## Written request
Copy every line of the data exactly, leaving nothing out.
======== Material
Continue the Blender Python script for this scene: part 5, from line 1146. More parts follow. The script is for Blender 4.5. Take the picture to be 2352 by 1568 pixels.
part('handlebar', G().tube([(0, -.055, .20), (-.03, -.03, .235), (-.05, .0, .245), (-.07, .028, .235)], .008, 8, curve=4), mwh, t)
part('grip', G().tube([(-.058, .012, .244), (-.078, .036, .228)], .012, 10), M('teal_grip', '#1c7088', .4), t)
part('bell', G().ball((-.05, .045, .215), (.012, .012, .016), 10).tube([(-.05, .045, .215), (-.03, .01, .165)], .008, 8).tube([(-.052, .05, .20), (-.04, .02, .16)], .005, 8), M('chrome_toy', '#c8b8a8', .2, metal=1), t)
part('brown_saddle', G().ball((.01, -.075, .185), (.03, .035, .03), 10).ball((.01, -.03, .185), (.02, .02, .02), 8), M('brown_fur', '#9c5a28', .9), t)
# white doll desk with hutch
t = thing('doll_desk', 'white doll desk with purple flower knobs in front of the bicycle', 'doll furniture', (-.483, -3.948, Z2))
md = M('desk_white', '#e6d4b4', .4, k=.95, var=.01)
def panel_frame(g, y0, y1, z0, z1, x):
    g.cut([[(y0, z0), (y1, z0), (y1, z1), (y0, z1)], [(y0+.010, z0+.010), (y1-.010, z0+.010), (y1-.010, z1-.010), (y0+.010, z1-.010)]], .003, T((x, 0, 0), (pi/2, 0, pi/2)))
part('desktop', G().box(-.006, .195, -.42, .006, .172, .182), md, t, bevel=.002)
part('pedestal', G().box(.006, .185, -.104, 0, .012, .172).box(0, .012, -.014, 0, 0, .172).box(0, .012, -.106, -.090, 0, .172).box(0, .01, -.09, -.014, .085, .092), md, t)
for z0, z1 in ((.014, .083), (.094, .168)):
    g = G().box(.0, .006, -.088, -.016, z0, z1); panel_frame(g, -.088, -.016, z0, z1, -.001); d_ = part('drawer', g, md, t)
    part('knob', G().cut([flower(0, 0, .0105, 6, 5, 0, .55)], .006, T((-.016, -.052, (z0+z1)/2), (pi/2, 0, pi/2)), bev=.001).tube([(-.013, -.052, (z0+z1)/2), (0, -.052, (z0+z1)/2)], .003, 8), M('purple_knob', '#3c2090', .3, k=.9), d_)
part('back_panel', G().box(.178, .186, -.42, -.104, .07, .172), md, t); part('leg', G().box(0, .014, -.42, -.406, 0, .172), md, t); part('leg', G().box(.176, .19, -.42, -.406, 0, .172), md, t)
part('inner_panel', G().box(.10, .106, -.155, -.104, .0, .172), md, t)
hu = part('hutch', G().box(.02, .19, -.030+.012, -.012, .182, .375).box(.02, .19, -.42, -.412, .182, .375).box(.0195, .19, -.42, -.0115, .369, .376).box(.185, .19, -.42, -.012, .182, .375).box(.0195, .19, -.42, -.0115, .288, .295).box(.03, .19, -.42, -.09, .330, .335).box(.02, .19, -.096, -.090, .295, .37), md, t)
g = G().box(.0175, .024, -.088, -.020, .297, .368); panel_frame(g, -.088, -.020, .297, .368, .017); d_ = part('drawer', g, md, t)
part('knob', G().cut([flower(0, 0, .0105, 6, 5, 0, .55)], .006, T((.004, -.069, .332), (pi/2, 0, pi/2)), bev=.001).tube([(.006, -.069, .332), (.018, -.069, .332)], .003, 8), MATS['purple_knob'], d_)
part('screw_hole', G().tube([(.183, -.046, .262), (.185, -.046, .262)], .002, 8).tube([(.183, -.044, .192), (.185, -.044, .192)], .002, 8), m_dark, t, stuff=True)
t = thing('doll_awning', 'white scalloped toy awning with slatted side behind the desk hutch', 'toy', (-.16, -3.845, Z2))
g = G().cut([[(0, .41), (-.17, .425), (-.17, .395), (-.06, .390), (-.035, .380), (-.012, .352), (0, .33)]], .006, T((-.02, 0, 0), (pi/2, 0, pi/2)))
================
## Output of the task
Continue the Blender Python script for this scene: part 5, from line 1146. More parts follow. The script is for Blender 4.5. Take the picture to be 2352 by 1568 pixels.
part('handlebar', G().tube([(0, -.055, .20), (-.03, -.03, .235), (-.05, .0, .245), (-.07, .028, .235)], .008, 8, curve=4), mwh, t)
part('grip', G().tube([(-.058, .012, .244), (-.078, .036, .228)], .012, 10), M('teal_grip', '#1c7088', .4), t)
part('bell', G().ball((-.05, .045, .215), (.012, .012, .016), 10).tube([(-.05, .045, .215), (-.03, .01, .165)], .008, 8).tube([(-.052, .05, .20), (-.04, .02, .16)], .005, 8), M('chrome_toy', '#c8b8a8', .2, metal=1), t)
part('brown_saddle', G().ball((.01, -.075, .185), (.03, .035, .03), 10).ball((.01, -.03, .185), (.02, .02, .02), 8), M('brown_fur', '#9c5a28', .9), t)
# white doll desk with hutch
t = thing('doll_desk', 'white doll desk with purple flower knobs in front of the bicycle', 'doll furniture', (-.483, -3.948, Z2))
md = M('desk_white', '#e6d4b4', .4, k=.95, var=.01)
def panel_frame(g, y0, y1, z0, z1, x):
    g.cut([[(y0, z0), (y1, z0), (y1, z1), (y0, z1)], [(y0+.010, z0+.010), (y1-.010, z0+.010), (y1-.010, z1-.010), (y0+.010, z1-.010)]], .003, T((x, 0, 0), (pi/2, 0, pi/2)))
part('desktop', G().box(-.006, .195, -.42, .006, .172, .182), md, t, bevel=.002)
part('pedestal', G().box(.006, .185, -.104, 0, .012, .172).box(0, .012, -.014, 0, 0, .172).box(0, .012, -.106, -.090, 0, .172).box(0, .01, -.09, -.014, .085, .092), md, t)
for z0, z1 in ((.014, .083), (.094, .168)):
    g = G().box(.0, .006, -.088, -.016, z0, z1); panel_frame(g, -.088, -.016, z0, z1, -.001); d_ = part('drawer', g, md, t)
    part('knob', G().cut([flower(0, 0, .0105, 6, 5, 0, .55)], .006, T((-.016, -.052, (z0+z1)/2), (pi/2, 0, pi/2)), bev=.001).tube([(-.013, -.052, (z0+z1)/2), (0, -.052, (z0+z1)/2)], .003, 8), M('purple_knob', '#3c2090', .3, k=.9), d_)
part('back_panel', G().box(.178, .186, -.42, -.104, .07, .172), md, t); part('leg', G().box(0, .014, -.42, -.406, 0, .172), md, t); part('leg', G().box(.176, .19, -.42, -.406, 0, .172), md, t)
part('inner_panel', G().box(.10, .106, -.155, -.104, .0, .172), md, t)
hu = part('hutch', G().box(.02, .19, -.030+.012, -.012, .182, .375).box(.02, .19, -.42, -.412, .182, .375).box(.0195, .19, -.42, -.0115, .369, .376).box(.185, .19, -.42, -.012, .182, .375).box(.0195, .19, -.42, -.0115, .288, .295).box(.03, .19, -.42, -.09, .330, .335).box(.02, .19, -.096, -.090, .295, .37), md, t)
g = G().box(.0175, .024, -.088, -.020, .297, .368); panel_frame(g, -.088, -.020, .297, .368, .017); d_ = part('drawer', g, md, t)
part('knob', G().cut([flower(0, 0, .0105, 6, 5, 0, .55)], .006, T((.004, -.069, .332), (pi/2, 0, pi/2)), bev=.001).tube([(.006, -.069, .332), (.018, -.069, .332)], .003, 8), MATS['purple_knob'], d_)
part('screw_hole', G().tube([(.183, -.046, .262), (.185, -.046, .262)], .002, 8).tube([(.183, -.044, .192), (.185, -.044, .192)], .002, 8), m_dark, t, stuff=True)
t = thing('doll_awning', 'white scalloped toy awning with slatted side behind the desk hutch', 'toy', (-.16, -3.845, Z2))
g = G().cut([[(0, .41), (-.17, .425), (-.17, .395), (-.06, .390), (-.035, .380), (-.012, .352), (0, .33)]], .006, T((-.02, 0, 0), (pi/2, 0, pi/2)))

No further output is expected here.